───── Given records

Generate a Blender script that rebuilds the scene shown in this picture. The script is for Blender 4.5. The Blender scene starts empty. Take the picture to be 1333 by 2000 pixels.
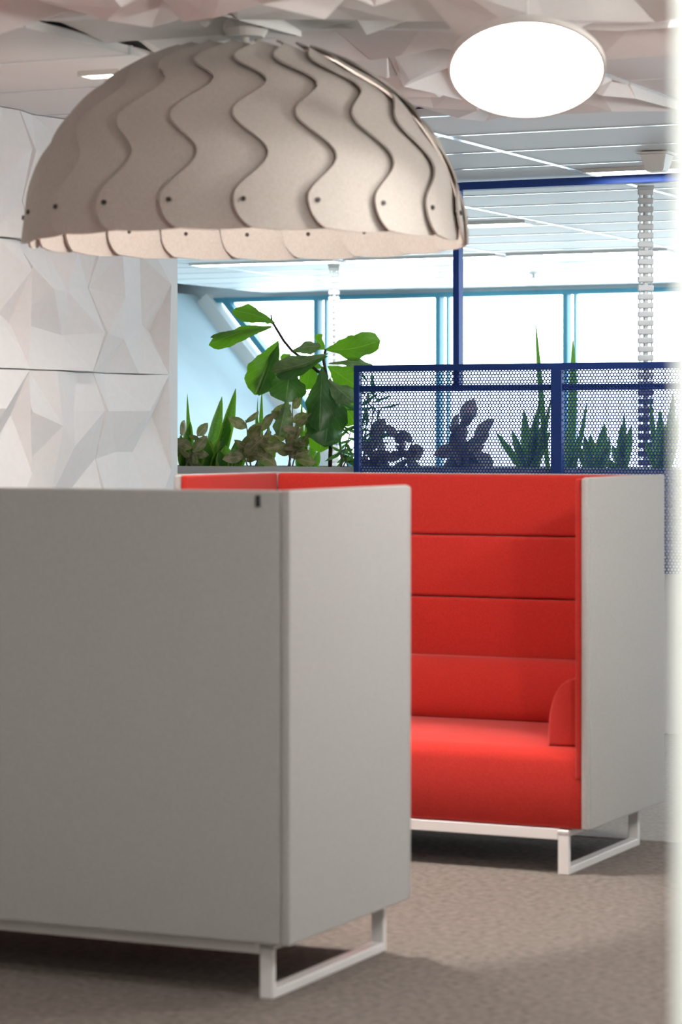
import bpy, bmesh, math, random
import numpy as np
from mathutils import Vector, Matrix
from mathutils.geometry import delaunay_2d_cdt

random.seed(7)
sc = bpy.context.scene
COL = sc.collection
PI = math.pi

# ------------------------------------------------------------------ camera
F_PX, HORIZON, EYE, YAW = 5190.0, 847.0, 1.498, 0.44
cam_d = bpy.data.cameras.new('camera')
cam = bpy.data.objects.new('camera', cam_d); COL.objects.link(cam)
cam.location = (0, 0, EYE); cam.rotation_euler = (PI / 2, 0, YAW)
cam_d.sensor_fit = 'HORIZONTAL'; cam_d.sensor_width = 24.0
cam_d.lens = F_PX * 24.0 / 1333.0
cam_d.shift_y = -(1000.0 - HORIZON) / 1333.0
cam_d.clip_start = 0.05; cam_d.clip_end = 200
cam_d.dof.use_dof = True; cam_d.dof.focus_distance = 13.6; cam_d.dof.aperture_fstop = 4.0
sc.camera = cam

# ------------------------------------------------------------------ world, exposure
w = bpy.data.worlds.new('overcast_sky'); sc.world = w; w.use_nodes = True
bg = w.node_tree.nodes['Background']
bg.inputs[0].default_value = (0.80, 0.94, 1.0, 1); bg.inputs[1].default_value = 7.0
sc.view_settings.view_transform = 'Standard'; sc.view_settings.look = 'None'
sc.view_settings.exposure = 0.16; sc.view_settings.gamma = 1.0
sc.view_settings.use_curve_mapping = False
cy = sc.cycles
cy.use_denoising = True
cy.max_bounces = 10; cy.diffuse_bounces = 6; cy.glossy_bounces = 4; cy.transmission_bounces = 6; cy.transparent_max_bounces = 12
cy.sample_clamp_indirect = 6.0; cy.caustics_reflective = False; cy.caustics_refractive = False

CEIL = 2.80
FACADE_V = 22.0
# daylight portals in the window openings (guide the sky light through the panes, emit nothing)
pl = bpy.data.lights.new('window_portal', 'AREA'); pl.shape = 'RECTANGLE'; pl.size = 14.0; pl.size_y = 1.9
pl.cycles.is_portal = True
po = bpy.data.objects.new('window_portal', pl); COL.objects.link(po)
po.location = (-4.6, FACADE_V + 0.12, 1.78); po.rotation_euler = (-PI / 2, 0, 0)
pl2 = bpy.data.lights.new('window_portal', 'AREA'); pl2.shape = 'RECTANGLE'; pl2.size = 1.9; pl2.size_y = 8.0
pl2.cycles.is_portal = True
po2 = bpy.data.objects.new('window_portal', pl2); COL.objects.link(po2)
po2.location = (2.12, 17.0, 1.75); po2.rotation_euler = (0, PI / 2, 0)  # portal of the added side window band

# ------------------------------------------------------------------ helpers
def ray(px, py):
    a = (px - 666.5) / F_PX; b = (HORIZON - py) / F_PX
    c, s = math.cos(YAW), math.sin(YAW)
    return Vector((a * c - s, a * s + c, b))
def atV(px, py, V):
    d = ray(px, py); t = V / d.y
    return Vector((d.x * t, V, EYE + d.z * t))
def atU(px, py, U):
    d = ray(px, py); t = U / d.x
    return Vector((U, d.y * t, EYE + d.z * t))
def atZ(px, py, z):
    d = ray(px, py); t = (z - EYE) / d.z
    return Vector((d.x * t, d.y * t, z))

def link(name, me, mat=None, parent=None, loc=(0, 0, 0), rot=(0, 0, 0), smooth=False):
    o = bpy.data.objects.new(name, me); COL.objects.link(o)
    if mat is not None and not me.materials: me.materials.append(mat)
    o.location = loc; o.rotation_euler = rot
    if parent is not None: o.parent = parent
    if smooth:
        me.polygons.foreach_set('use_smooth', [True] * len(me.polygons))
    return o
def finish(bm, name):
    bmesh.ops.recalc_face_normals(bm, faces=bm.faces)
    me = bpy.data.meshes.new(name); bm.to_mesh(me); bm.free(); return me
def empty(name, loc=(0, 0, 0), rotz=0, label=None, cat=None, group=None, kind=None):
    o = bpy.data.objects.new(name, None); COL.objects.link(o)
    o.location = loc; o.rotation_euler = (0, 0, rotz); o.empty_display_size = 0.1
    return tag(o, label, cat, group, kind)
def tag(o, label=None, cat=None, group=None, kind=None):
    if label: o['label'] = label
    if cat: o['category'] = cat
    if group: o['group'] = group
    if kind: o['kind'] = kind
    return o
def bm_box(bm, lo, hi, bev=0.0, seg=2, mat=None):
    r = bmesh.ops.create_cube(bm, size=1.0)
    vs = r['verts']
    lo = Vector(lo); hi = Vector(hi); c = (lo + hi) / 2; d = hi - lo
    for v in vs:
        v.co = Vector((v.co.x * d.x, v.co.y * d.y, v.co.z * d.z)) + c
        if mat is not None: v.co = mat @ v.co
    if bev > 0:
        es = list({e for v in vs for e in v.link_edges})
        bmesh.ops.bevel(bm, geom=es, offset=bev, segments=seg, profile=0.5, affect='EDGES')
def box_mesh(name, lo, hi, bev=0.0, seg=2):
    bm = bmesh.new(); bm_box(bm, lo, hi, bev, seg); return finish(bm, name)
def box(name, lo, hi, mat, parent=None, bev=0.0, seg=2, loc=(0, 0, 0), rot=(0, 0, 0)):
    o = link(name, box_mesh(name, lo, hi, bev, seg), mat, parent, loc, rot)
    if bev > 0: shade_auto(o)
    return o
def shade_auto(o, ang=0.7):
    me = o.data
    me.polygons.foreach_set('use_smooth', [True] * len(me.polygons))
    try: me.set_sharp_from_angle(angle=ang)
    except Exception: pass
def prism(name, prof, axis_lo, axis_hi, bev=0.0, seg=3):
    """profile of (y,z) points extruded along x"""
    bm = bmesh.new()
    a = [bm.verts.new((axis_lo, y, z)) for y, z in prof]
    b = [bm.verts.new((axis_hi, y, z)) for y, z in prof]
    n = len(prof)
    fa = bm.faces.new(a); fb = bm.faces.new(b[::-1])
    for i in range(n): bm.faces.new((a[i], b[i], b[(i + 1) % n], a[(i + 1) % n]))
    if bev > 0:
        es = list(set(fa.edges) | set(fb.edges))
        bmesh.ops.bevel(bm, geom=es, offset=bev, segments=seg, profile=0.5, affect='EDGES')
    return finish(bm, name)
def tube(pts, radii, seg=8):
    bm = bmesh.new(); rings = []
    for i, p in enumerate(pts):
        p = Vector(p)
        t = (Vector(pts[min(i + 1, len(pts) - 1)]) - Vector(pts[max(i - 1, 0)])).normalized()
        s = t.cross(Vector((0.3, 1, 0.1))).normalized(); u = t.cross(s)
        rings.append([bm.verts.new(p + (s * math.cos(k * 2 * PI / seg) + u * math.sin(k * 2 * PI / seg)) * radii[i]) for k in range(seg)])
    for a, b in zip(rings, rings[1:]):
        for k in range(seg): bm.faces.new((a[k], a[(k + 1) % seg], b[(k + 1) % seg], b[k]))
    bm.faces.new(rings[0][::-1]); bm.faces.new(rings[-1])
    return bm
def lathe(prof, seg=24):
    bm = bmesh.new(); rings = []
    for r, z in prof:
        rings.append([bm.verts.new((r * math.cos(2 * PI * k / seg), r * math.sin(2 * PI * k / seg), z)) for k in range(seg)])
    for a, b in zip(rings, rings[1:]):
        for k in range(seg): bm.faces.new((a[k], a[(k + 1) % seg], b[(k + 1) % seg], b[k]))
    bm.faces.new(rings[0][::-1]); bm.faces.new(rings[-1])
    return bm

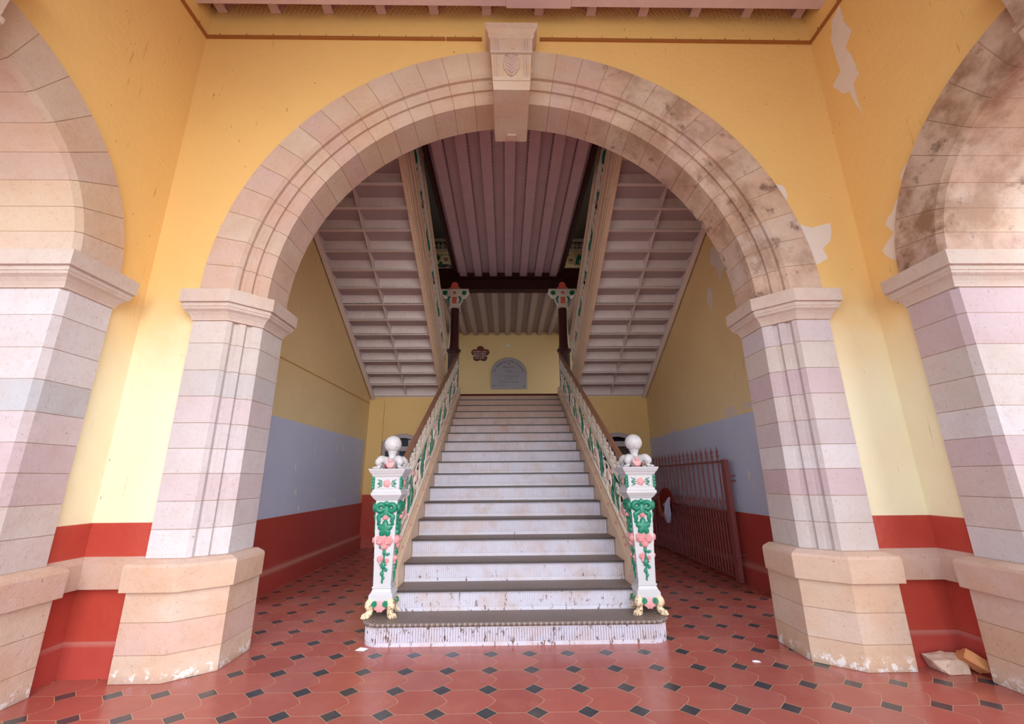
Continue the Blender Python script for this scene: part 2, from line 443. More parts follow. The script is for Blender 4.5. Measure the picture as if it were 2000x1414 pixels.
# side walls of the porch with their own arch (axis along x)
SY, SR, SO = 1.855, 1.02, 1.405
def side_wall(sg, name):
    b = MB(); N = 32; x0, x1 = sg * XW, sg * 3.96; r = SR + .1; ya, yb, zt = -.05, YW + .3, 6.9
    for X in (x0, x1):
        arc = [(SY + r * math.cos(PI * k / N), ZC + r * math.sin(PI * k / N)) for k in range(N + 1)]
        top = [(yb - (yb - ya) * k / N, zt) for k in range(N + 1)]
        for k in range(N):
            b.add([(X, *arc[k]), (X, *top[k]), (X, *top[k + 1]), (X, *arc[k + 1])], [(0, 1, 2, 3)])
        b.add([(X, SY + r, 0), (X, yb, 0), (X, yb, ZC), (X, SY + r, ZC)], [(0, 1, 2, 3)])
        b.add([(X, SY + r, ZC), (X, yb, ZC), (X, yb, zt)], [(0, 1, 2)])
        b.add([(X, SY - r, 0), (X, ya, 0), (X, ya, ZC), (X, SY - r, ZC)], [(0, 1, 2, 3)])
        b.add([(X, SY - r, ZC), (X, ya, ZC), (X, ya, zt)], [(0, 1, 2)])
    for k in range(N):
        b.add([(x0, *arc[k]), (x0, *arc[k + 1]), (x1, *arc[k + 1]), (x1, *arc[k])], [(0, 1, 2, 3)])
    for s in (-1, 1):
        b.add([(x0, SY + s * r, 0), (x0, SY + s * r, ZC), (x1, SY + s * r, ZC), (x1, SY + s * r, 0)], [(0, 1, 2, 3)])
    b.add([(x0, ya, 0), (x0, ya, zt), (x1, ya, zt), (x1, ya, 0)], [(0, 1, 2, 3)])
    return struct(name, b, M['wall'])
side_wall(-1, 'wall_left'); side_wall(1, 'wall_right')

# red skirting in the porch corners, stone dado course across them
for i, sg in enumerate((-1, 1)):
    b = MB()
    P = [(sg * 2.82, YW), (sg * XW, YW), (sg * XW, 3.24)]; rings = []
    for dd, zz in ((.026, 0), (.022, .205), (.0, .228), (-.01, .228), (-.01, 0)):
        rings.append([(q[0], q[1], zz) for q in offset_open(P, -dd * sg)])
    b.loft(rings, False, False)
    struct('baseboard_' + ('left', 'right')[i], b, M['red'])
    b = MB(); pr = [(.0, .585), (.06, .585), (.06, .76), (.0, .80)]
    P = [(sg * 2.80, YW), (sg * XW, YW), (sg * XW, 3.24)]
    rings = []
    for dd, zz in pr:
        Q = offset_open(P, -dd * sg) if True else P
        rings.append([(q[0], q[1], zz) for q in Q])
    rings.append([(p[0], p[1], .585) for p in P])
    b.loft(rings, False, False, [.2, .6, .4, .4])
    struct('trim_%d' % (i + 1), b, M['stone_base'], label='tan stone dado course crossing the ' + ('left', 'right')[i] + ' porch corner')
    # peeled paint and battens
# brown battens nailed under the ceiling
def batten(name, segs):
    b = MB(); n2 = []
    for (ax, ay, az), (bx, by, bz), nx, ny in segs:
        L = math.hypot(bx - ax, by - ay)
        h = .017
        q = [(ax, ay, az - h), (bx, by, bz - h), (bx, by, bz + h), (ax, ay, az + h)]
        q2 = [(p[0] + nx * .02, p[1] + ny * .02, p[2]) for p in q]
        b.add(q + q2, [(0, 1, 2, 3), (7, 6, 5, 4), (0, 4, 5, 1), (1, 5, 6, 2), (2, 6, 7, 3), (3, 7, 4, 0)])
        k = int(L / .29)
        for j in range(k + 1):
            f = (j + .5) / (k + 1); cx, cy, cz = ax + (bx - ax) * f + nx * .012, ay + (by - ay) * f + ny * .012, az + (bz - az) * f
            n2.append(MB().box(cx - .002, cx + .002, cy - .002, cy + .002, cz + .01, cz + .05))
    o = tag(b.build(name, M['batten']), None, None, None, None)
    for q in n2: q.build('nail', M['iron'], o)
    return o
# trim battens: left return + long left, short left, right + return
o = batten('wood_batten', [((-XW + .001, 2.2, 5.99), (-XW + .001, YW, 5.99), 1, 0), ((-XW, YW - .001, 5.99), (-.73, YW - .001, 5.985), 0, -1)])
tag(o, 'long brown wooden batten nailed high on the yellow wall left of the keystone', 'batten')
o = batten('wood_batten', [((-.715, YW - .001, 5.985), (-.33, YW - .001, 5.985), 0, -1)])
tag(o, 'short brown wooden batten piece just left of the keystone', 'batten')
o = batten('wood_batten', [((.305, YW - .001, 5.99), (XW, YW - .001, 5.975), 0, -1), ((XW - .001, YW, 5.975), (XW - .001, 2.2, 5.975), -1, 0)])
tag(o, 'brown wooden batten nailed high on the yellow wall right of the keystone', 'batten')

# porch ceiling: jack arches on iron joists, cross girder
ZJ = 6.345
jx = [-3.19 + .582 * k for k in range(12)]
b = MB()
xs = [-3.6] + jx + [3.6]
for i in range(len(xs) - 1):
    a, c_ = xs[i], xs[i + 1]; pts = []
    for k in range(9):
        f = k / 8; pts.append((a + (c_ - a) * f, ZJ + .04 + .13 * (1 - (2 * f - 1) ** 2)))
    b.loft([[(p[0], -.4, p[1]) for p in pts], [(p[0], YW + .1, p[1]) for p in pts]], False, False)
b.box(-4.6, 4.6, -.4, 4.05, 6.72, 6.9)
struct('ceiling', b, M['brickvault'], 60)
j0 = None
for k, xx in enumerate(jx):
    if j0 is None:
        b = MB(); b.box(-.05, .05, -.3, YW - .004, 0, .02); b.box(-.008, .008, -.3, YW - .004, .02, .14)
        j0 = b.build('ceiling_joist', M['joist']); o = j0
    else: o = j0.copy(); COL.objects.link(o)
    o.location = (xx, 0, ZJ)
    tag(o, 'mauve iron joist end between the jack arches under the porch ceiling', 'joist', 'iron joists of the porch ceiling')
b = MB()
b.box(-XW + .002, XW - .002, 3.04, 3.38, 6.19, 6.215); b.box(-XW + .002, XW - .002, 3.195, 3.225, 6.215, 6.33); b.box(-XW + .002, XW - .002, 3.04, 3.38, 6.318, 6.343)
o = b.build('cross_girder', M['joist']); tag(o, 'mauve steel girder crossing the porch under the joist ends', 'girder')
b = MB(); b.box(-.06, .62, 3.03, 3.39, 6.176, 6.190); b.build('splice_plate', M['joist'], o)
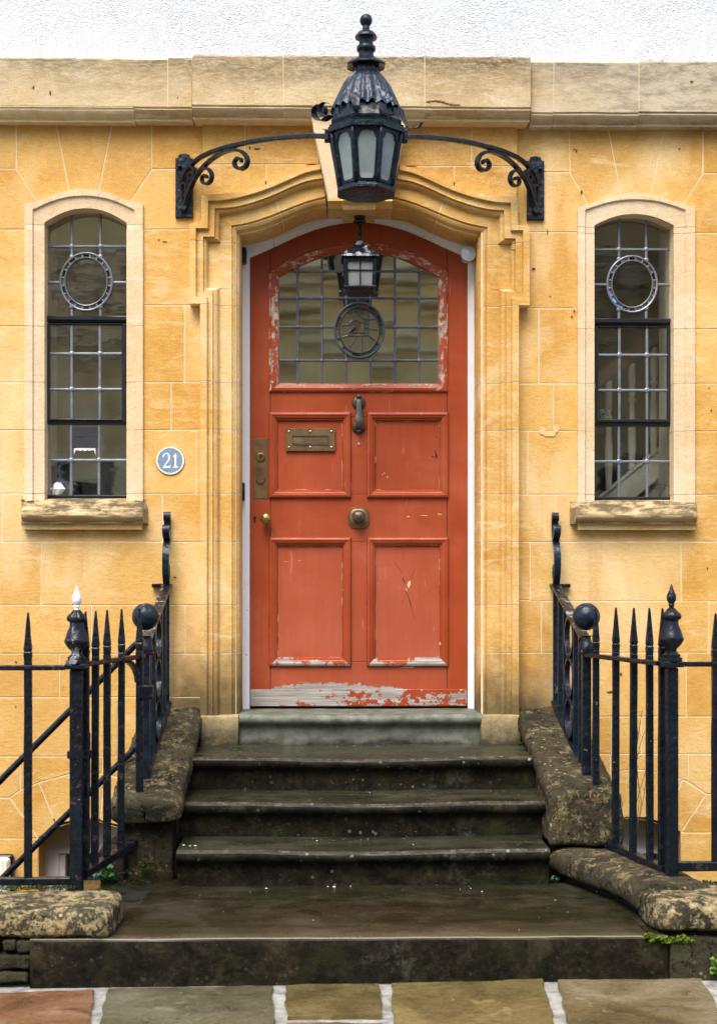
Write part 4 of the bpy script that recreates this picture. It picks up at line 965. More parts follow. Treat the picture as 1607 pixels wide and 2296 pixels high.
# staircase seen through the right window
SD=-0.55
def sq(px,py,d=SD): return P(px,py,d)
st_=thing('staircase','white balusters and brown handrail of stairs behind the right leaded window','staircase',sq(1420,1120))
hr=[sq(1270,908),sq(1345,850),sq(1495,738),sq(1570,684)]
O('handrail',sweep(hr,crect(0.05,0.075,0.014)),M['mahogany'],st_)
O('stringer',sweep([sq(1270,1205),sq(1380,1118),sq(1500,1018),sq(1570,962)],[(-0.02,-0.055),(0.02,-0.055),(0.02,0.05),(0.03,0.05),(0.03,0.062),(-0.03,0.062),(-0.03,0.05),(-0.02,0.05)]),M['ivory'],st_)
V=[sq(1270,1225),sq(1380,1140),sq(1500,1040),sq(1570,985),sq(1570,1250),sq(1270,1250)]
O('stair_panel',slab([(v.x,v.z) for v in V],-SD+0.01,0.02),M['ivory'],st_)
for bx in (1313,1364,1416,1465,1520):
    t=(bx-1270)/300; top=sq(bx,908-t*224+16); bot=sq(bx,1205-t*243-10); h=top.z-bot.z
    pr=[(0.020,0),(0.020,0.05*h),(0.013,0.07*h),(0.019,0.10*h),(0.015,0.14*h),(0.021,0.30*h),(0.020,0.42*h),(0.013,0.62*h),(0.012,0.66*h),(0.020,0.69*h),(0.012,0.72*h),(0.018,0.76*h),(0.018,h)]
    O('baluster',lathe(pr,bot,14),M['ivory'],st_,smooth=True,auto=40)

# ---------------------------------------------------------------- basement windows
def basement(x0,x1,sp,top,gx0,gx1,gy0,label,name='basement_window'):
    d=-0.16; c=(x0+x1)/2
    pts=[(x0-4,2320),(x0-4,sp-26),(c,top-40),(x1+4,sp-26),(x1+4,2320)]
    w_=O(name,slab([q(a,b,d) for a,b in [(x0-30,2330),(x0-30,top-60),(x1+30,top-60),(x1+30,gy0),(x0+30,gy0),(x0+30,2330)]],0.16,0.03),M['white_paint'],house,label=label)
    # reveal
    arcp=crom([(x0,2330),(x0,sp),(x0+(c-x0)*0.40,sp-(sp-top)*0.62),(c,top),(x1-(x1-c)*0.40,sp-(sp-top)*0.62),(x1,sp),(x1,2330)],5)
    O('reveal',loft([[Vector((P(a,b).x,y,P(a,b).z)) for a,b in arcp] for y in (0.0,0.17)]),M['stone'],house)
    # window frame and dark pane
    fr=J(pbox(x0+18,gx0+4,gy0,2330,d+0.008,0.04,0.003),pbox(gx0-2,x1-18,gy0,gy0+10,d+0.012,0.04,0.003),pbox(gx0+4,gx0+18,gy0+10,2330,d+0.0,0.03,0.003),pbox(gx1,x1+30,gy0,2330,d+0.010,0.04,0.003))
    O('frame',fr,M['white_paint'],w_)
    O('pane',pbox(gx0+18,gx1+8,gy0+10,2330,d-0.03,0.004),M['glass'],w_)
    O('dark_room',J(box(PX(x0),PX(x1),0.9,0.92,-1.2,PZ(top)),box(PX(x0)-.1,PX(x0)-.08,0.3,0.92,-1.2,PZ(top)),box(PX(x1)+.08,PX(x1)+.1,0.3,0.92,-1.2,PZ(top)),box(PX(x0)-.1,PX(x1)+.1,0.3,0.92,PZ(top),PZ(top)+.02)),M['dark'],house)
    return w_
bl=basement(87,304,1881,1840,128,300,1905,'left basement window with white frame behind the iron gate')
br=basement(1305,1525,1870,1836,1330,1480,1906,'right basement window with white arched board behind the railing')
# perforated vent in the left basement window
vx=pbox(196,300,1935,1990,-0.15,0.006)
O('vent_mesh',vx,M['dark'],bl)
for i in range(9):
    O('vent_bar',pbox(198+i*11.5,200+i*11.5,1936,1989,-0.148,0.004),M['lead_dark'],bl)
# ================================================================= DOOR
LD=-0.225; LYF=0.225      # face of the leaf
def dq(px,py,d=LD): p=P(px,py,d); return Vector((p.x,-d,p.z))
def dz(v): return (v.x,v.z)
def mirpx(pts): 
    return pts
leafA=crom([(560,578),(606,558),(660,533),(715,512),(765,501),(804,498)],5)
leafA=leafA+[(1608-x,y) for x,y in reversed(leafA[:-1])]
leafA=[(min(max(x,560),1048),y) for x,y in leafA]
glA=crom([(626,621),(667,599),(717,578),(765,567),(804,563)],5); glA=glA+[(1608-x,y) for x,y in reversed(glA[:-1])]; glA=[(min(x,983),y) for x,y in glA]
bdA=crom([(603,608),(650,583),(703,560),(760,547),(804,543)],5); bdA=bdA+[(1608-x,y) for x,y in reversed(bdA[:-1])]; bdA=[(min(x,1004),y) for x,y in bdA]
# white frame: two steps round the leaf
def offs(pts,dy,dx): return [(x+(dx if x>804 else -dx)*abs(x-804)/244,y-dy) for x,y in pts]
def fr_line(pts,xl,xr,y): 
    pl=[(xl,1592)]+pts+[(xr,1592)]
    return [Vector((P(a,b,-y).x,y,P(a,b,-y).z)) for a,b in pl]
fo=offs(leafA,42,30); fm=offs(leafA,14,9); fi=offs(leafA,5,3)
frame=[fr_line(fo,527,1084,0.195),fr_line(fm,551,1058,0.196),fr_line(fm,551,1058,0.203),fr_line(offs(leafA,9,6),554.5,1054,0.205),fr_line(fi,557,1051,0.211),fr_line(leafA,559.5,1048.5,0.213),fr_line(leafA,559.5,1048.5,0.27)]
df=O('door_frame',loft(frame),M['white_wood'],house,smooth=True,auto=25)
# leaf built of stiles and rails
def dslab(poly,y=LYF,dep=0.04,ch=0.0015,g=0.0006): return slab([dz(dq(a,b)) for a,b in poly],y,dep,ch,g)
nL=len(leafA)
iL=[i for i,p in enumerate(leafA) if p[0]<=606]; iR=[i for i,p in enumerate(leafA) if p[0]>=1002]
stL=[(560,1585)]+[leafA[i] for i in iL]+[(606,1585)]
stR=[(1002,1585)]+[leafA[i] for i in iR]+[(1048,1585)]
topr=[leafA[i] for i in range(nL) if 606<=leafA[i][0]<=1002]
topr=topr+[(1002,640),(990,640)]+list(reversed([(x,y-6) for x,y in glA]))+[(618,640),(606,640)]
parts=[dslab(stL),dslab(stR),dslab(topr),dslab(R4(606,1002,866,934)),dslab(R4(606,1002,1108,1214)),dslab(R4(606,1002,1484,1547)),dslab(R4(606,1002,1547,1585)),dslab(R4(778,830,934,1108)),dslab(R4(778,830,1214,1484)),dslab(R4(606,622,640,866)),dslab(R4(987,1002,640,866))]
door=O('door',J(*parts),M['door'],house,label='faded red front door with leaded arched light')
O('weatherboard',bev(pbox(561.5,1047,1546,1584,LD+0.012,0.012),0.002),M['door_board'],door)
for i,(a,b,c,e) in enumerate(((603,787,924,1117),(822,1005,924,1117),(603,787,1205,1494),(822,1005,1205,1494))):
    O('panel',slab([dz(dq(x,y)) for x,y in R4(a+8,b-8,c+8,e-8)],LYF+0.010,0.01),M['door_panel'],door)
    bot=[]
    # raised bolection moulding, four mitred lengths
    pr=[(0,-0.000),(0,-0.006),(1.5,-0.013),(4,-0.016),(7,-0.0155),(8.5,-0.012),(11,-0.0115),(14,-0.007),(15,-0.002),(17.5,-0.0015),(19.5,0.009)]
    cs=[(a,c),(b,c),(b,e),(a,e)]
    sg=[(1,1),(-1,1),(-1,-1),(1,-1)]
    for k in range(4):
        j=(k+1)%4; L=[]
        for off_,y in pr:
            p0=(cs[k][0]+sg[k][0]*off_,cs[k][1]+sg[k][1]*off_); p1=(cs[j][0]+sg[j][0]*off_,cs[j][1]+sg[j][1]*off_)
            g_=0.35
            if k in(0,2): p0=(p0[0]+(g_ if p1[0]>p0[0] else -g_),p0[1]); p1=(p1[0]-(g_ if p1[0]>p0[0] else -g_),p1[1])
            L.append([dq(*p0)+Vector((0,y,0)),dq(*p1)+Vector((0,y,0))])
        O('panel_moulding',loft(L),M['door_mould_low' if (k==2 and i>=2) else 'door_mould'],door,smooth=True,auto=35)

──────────

Begin at the top of the material above and output each line exactly, stopping after the line that holds "sc.camera = cam". Leave out pictures.

▶ Solved problem:
Generate a Blender script that rebuilds the scene shown in this picture. The script is for Blender 4.5. The Blender scene starts empty. Take the picture to be 1333 by 2000 pixels.
import bpy, bmesh, math, random
import numpy as np
from mathutils import Vector, Matrix
from mathutils.geometry import delaunay_2d_cdt

random.seed(7)
sc = bpy.context.scene
COL = sc.collection
PI = math.pi

# ------------------------------------------------------------------ camera
F_PX, HORIZON, EYE, YAW = 5190.0, 847.0, 1.498, 0.44
cam_d = bpy.data.cameras.new('camera')
cam = bpy.data.objects.new('camera', cam_d); COL.objects.link(cam)
cam.location = (0, 0, EYE); cam.rotation_euler = (PI / 2, 0, YAW)
cam_d.sensor_fit = 'HORIZONTAL'; cam_d.sensor_width = 24.0
cam_d.lens = F_PX * 24.0 / 1333.0
cam_d.shift_y = -(1000.0 - HORIZON) / 1333.0
cam_d.clip_start = 0.05; cam_d.clip_end = 200
cam_d.dof.use_dof = True; cam_d.dof.focus_distance = 13.6; cam_d.dof.aperture_fstop = 4.0
sc.camera = cam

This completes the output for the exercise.